Objective
Among the entries below, find the line with "MIDD if (i <", then quote it and each following line up to and including the line with "posts=[a+(c-a)*t for t", and nothing else.

Provided records
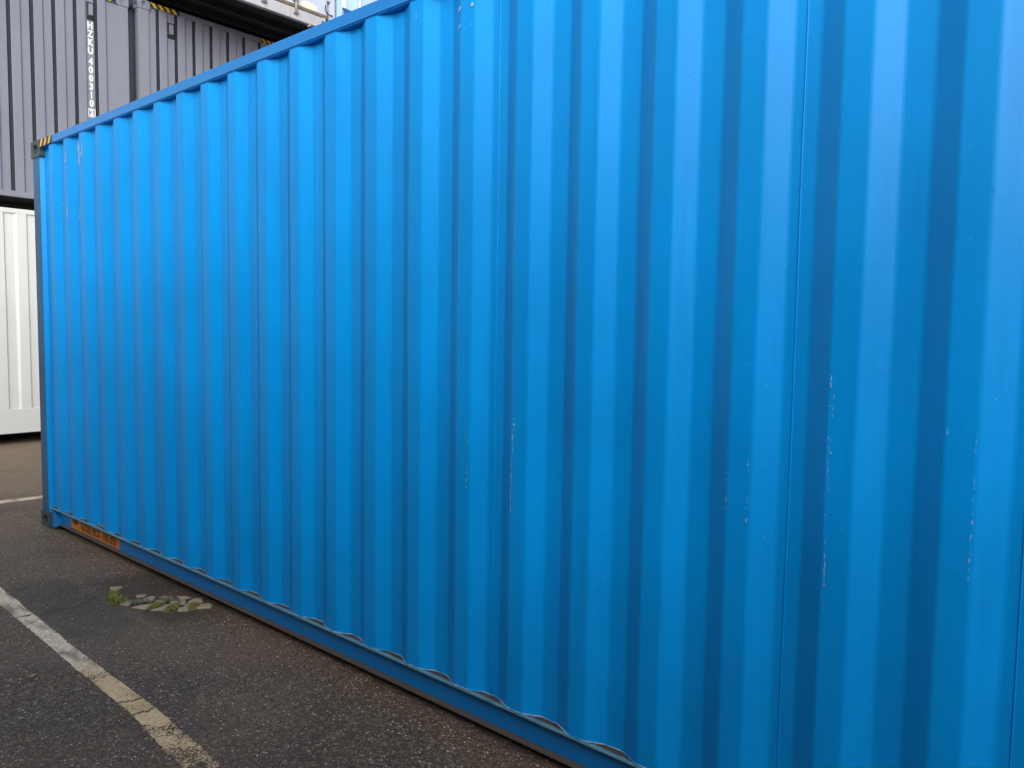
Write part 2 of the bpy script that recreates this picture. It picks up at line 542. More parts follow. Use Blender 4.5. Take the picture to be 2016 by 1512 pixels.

==

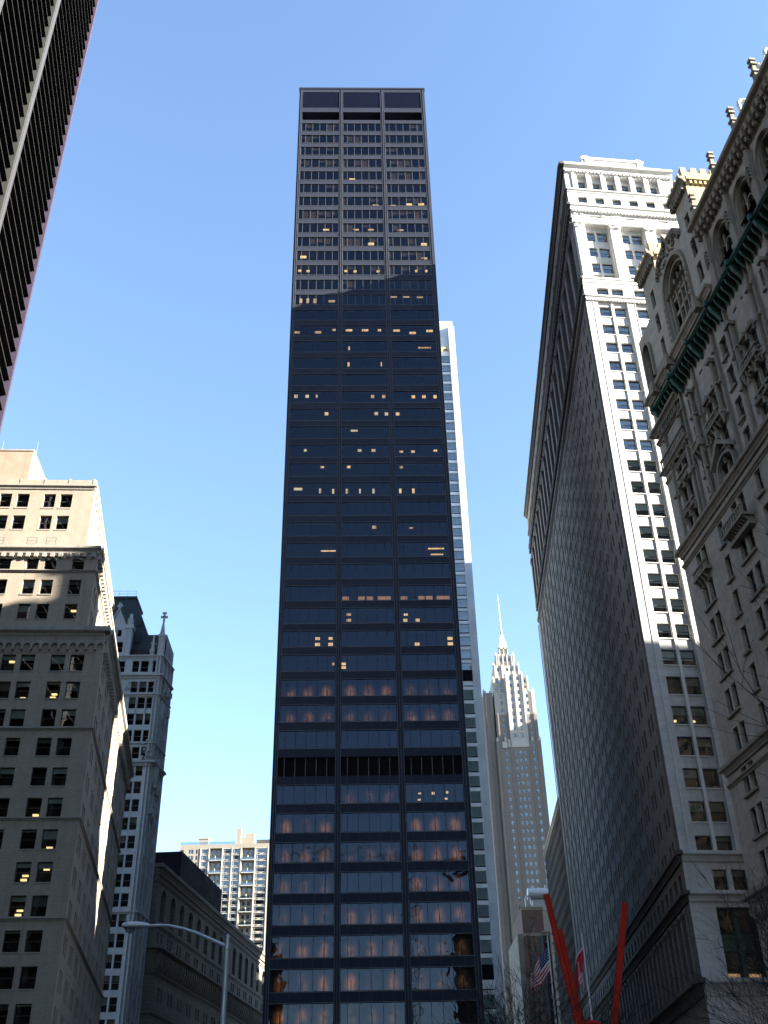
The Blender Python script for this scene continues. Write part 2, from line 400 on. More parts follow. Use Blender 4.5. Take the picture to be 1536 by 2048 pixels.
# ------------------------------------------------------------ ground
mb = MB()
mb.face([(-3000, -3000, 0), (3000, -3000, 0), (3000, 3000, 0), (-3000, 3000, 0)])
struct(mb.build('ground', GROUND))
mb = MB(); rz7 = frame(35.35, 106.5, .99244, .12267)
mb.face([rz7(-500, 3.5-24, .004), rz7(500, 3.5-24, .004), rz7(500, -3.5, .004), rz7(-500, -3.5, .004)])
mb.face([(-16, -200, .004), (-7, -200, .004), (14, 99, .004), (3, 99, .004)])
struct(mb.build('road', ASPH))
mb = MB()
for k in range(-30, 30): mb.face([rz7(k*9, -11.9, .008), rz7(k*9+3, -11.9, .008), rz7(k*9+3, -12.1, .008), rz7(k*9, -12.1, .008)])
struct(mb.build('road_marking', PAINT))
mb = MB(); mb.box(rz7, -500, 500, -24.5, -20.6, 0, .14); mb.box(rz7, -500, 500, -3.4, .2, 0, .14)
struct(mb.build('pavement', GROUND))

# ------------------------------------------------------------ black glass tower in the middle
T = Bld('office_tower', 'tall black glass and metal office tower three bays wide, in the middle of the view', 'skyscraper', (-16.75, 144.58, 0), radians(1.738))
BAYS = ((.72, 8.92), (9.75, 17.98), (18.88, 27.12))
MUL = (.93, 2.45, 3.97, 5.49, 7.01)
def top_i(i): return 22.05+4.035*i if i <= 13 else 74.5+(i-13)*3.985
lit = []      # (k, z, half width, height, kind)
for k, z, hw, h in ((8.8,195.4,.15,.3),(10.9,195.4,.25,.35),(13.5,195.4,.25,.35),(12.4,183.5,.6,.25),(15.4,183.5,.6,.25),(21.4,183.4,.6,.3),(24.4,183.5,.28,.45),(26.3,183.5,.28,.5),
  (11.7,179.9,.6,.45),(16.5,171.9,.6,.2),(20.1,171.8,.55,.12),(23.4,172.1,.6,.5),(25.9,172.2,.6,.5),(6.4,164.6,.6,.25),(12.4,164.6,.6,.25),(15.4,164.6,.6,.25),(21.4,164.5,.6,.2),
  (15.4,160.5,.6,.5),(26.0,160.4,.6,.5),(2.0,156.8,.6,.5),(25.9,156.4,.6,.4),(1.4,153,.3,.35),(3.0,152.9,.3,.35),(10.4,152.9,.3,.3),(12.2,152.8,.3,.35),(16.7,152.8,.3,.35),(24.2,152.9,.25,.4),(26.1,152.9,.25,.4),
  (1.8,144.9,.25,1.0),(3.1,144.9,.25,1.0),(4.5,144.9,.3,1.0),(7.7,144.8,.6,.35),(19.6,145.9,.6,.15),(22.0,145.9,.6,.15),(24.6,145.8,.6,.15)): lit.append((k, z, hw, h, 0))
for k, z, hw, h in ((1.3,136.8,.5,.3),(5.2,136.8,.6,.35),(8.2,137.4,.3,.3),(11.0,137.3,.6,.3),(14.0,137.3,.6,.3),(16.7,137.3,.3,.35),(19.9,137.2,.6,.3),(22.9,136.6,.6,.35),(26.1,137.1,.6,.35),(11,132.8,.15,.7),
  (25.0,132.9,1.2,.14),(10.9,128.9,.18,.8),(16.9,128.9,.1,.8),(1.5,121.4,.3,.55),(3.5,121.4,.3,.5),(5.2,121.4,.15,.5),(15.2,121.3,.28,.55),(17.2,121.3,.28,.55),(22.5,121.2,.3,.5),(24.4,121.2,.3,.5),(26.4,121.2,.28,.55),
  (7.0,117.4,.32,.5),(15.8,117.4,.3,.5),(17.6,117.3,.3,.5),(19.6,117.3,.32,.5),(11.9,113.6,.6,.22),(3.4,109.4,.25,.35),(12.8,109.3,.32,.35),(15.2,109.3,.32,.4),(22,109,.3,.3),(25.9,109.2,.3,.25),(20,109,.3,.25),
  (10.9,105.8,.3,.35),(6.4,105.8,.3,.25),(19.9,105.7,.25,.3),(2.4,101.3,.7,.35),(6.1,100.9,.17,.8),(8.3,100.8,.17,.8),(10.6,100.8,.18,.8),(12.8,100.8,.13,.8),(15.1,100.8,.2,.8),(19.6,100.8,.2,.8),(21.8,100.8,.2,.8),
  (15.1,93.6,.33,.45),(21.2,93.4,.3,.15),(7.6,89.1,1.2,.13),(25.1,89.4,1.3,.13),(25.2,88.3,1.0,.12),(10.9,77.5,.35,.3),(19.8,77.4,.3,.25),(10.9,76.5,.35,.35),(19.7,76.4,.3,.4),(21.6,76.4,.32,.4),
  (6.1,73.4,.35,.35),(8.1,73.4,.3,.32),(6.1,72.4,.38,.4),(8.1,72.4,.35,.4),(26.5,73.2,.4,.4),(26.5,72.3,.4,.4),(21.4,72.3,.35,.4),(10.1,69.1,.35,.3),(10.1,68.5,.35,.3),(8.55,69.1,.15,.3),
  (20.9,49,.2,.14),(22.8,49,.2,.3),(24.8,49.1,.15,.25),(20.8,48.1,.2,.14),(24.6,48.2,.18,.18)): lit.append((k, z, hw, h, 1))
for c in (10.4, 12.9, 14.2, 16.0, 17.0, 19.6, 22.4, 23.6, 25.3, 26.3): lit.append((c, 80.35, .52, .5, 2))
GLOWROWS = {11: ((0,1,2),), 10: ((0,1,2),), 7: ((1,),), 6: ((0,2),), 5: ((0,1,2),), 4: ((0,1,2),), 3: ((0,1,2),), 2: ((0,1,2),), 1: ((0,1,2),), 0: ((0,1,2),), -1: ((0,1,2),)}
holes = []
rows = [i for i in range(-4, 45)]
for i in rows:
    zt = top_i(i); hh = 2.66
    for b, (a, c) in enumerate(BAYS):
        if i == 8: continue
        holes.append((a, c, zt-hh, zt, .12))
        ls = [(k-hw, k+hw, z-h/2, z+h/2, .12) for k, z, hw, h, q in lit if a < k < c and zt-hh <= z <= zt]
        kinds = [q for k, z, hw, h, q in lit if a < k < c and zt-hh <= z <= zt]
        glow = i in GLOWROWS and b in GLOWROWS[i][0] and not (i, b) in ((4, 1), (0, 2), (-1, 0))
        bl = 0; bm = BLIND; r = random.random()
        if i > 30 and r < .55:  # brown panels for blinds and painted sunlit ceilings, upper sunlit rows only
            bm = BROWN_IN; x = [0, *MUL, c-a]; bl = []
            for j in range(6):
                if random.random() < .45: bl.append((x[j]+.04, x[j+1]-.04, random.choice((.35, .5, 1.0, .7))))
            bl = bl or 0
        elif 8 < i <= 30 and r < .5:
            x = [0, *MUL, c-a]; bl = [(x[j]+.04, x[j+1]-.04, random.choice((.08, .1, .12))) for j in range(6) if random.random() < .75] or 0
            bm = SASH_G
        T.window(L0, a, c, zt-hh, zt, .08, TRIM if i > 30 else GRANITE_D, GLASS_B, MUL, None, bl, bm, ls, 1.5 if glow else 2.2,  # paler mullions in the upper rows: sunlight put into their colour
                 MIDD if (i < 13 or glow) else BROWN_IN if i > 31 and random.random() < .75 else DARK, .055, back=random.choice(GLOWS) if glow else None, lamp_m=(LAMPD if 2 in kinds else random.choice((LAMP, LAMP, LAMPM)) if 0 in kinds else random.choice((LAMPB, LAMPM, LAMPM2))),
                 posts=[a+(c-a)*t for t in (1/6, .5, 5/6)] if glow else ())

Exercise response
                 MIDD if (i < 13 or glow) else BROWN_IN if i > 31 and random.random() < .75 else DARK, .055, back=random.choice(GLOWS) if glow else None, lamp_m=(LAMPD if 2 in kinds else random.choice((LAMP, LAMP, LAMPM)) if 0 in kinds else random.choice((LAMPB, LAMPM, LAMPM2))),
                 posts=[a+(c-a)*t for t in (1/6, .5, 5/6)] if glow else ())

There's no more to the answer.